Start of SUPPLIED INFORMATION

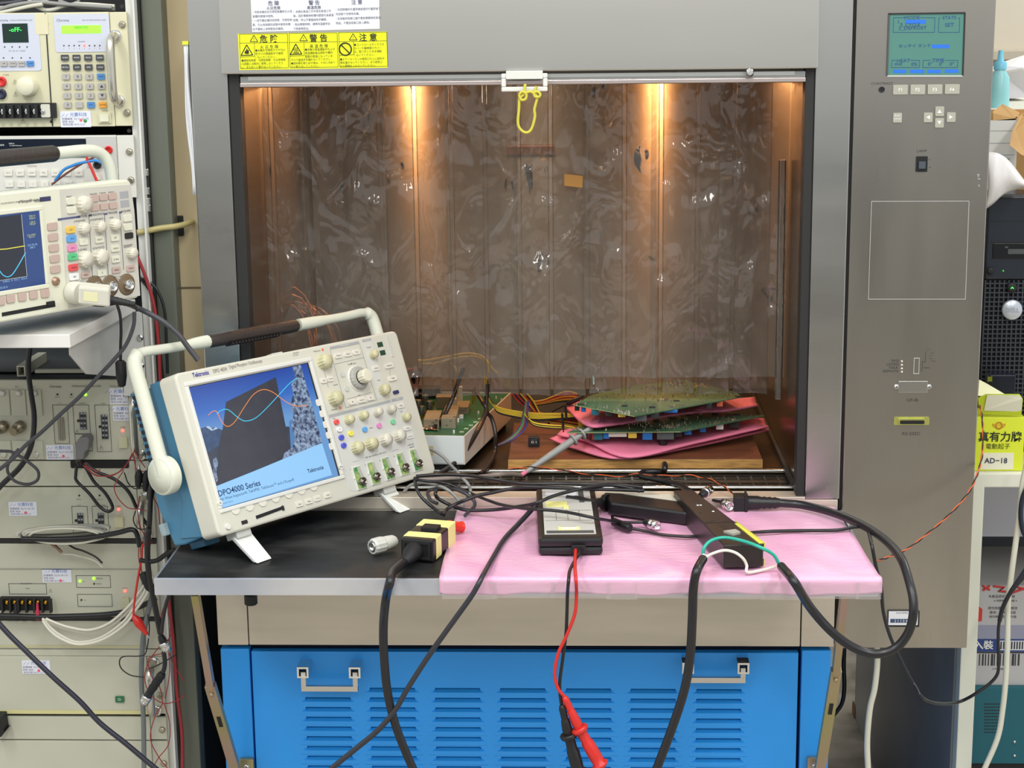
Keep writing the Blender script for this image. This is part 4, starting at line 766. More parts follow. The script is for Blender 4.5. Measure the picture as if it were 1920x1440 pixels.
MB(SF).lathe([(.0112, .008), (.0112, .0105)], (x, 0, z), (0, -1, 0), 24).build('wheel_ring', dark, osc)
p = SF @ V((x, 0, z)); nn = -(SF.to_3x3() @ V((0, 1, 0)))
MB().lathe([(.0108, .009), (.0108, .022), (.0095, .024), (.003, .0243)], p, nn, 28, ribs=1, rd=.0007).build('zoom_knob', mat('pale_ivory_knob', (220, 216, 196), .4), osc)
kn2 = mat('off_white_knob', (214, 210, 194), .45, var=.04, vs=30)
knob('position_knob', ivory, *u4(975, 350), .0066, .011); knob('scale_knob', ivory, *u4(1130, 860), .0088, .012)
for (x, y), m_ in (((620, 1290), ivory), ((825, 1230), ivory), ((1030, 1180), kn2), ((1225, 1140), kn2)): knob('position_knob', m_, *u4(x, y), .0070, .012)
knob('trigger_knob', ivory, *u4(1450, 1255), .0068, .010)
for (x, y), m_ in (((655, 535), ivory), ((855, 480), ivory), ((1055, 425), kn2), ((1250, 365), kn2)): knob('scale_knob', m_, *u5(x, y), .0098, .013)
for n_, c, x, y, t in (('red', (228, 92, 92), 375, 165, 'M'), ('white', (236, 236, 236), 415, 270, 'R'), ('blue', (84, 92, 206), 445, 385, 'B1'), ('blue', (84, 92, 206), 478, 498, 'B2'), ('yellow', (230, 222, 96), 580, 328, '1'), ('light_blue', (104, 168, 226), 778, 270, '2'), ('pink', (222, 140, 196), 982, 215, '3'), ('green', (128, 208, 160), 1178, 160, '4')):
    lab(btn('channel_button', mat(n_+'_button', c, .4), *u5(x, y), .0098, .0080, .0035, .0038, t), n_.replace('_', ' ')+' channel button')
for x, y, w, t in ((485, 362, .0155, 'Measure'), (622, 338, .0165, 'Search'), (745, 312, .0145, 'Test'), (275, 722, .0125, 'Fine'), (370, 697, .0125, 'Coarse'), (685, 1030, .0150, '◀'), (822, 1002, .0165, 'Set/Clear'), (948, 970, .0145, '▶'), (1028, 545, .0145, 'Acquire'), (1215, 508, .0190, 'Run/Stop'), (1268, 690, .0190, 'Single'), (1385, 1082, .0145, 'Menu')):
    btn('panel_button', skey, *u4(x, y), w, .0082, .0022, .0026, t)
for x, y, t in ((1390, 252, 'Force'), (1423, 370, 'Force Trig')): btn('panel_button', white, *u5(x, y), .0155, .0070, .0022, .0026, t)
o = btn('autoset_button', mat('navy_button', (58, 62, 104), .4), *u4(1318, 888), .0125, .0058, .0022, .0022, 'Autoset')
for x, y in ((555, 632), (612, 838)): btn('round_button', greyp, *u4(x, y), .0090, .0085, .0016, .004)
for x, y in ((1096, 200), (1133, 318)): btn('dark_window', mat('dark_green_window', (44, 74, 58), .3), *u4(x, y), .0125, .0082, .0003, .0004)
plate('side_latch', greyp, [u4(1178, 90), u4(1205, 84), u4(1290, 375), u4(1265, 380)], -.0002, .0012)
prb = mat('port_pcb', (62, 132, 84), .4, c2=(190, 200, 120), vs=160); stl = mat('port_grey', (176, 178, 172), .5)
for i, (x, y) in enumerate(((705, 955), (907, 887), (1112, 822), (1318, 757), (1508, 700))):
    cx, cz = L(*u5(x, y)); w, h = .0178, .0335
    def ring(w_, h_): return [(cx-w_/2, cz+h_/2), (cx+w_*.30, cz+h_/2), (cx+w_*.40, cz+h_*.12), (cx+w_/2, cz+h_*.02), (cx+w_/2, cz-h_/2), (cx-w_/2, cz-h_/2), (cx-w_/2, cz-h_*.05), (cx-w_*.58, cz+h_*.02), (cx-w_/2, cz+h_*.12)]
    fr_ = MB(SF).prism(ring(w+.003, h+.0025), -.0022, .0005).build('input_port', white, osc, bev=.0005)
    MB(SF).prism(ring(w, h), -.0024, -.002).build('port_board', prb, fr_)
    MB(SF).prism([(cx-w*.02, cz+h*.47), (cx+w*.27, cz+h*.47), (cx+w*.37, cz+h*.1), (cx+w*.45, cz), (cx+w*.45, cz-h*.45), (cx+w*.2, cz-h*.3)], -.0027, -.0022).build('port_grey_plate', stl, fr_)  # light grey portion of the port interior, beside the green board
    MB(SF).lathe([(.0062, .002), (.0062, .008), (.0048, .009), (.0048, .007), (.0018, .007), (.0018, .0105)], (cx+.001, 0, cz-h*.20), (0, -1, 0), 18).build('bnc_jack', mat('dull_nickel', (150, 142, 132), .22, 1), fr_)
    for sx in (-1, 1): MB(SF).ball((cx+.001+sx*.0068, -.0055, cz-h*.20), .0016, 5).build('bayonet_lug', MATS['dull_nickel'], fr_)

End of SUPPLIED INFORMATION

▶ WRITTEN INSTRUCTION: Set down the material exactly, every line of it, except for the pictures.

▶ OUTPUT BELOW:
Keep writing the Blender script for this image. This is part 4, starting at line 766. More parts follow. The script is for Blender 4.5. Measure the picture as if it were 1920x1440 pixels.
MB(SF).lathe([(.0112, .008), (.0112, .0105)], (x, 0, z), (0, -1, 0), 24).build('wheel_ring', dark, osc)
p = SF @ V((x, 0, z)); nn = -(SF.to_3x3() @ V((0, 1, 0)))
MB().lathe([(.0108, .009), (.0108, .022), (.0095, .024), (.003, .0243)], p, nn, 28, ribs=1, rd=.0007).build('zoom_knob', mat('pale_ivory_knob', (220, 216, 196), .4), osc)
kn2 = mat('off_white_knob', (214, 210, 194), .45, var=.04, vs=30)
knob('position_knob', ivory, *u4(975, 350), .0066, .011); knob('scale_knob', ivory, *u4(1130, 860), .0088, .012)
for (x, y), m_ in (((620, 1290), ivory), ((825, 1230), ivory), ((1030, 1180), kn2), ((1225, 1140), kn2)): knob('position_knob', m_, *u4(x, y), .0070, .012)
knob('trigger_knob', ivory, *u4(1450, 1255), .0068, .010)
for (x, y), m_ in (((655, 535), ivory), ((855, 480), ivory), ((1055, 425), kn2), ((1250, 365), kn2)): knob('scale_knob', m_, *u5(x, y), .0098, .013)
for n_, c, x, y, t in (('red', (228, 92, 92), 375, 165, 'M'), ('white', (236, 236, 236), 415, 270, 'R'), ('blue', (84, 92, 206), 445, 385, 'B1'), ('blue', (84, 92, 206), 478, 498, 'B2'), ('yellow', (230, 222, 96), 580, 328, '1'), ('light_blue', (104, 168, 226), 778, 270, '2'), ('pink', (222, 140, 196), 982, 215, '3'), ('green', (128, 208, 160), 1178, 160, '4')):
    lab(btn('channel_button', mat(n_+'_button', c, .4), *u5(x, y), .0098, .0080, .0035, .0038, t), n_.replace('_', ' ')+' channel button')
for x, y, w, t in ((485, 362, .0155, 'Measure'), (622, 338, .0165, 'Search'), (745, 312, .0145, 'Test'), (275, 722, .0125, 'Fine'), (370, 697, .0125, 'Coarse'), (685, 1030, .0150, '◀'), (822, 1002, .0165, 'Set/Clear'), (948, 970, .0145, '▶'), (1028, 545, .0145, 'Acquire'), (1215, 508, .0190, 'Run/Stop'), (1268, 690, .0190, 'Single'), (1385, 1082, .0145, 'Menu')):
    btn('panel_button', skey, *u4(x, y), w, .0082, .0022, .0026, t)
for x, y, t in ((1390, 252, 'Force'), (1423, 370, 'Force Trig')): btn('panel_button', white, *u5(x, y), .0155, .0070, .0022, .0026, t)
o = btn('autoset_button', mat('navy_button', (58, 62, 104), .4), *u4(1318, 888), .0125, .0058, .0022, .0022, 'Autoset')
for x, y in ((555, 632), (612, 838)): btn('round_button', greyp, *u4(x, y), .0090, .0085, .0016, .004)
for x, y in ((1096, 200), (1133, 318)): btn('dark_window', mat('dark_green_window', (44, 74, 58), .3), *u4(x, y), .0125, .0082, .0003, .0004)
plate('side_latch', greyp, [u4(1178, 90), u4(1205, 84), u4(1290, 375), u4(1265, 380)], -.0002, .0012)
prb = mat('port_pcb', (62, 132, 84), .4, c2=(190, 200, 120), vs=160); stl = mat('port_grey', (176, 178, 172), .5)
for i, (x, y) in enumerate(((705, 955), (907, 887), (1112, 822), (1318, 757), (1508, 700))):
    cx, cz = L(*u5(x, y)); w, h = .0178, .0335
    def ring(w_, h_): return [(cx-w_/2, cz+h_/2), (cx+w_*.30, cz+h_/2), (cx+w_*.40, cz+h_*.12), (cx+w_/2, cz+h_*.02), (cx+w_/2, cz-h_/2), (cx-w_/2, cz-h_/2), (cx-w_/2, cz-h_*.05), (cx-w_*.58, cz+h_*.02), (cx-w_/2, cz+h_*.12)]
    fr_ = MB(SF).prism(ring(w+.003, h+.0025), -.0022, .0005).build('input_port', white, osc, bev=.0005)
    MB(SF).prism(ring(w, h), -.0024, -.002).build('port_board', prb, fr_)
    MB(SF).prism([(cx-w*.02, cz+h*.47), (cx+w*.27, cz+h*.47), (cx+w*.37, cz+h*.1), (cx+w*.45, cz), (cx+w*.45, cz-h*.45), (cx+w*.2, cz-h*.3)], -.0027, -.0022).build('port_grey_plate', stl, fr_)  # light grey portion of the port interior, beside the green board
    MB(SF).lathe([(.0062, .002), (.0062, .008), (.0048, .009), (.0048, .007), (.0018, .007), (.0018, .0105)], (cx+.001, 0, cz-h*.20), (0, -1, 0), 18).build('bnc_jack', mat('dull_nickel', (150, 142, 132), .22, 1), fr_)
    for sx in (-1, 1): MB(SF).ball((cx+.001+sx*.0068, -.0055, cz-h*.20), .0016, 5).build('bayonet_lug', MATS['dull_nickel'], fr_)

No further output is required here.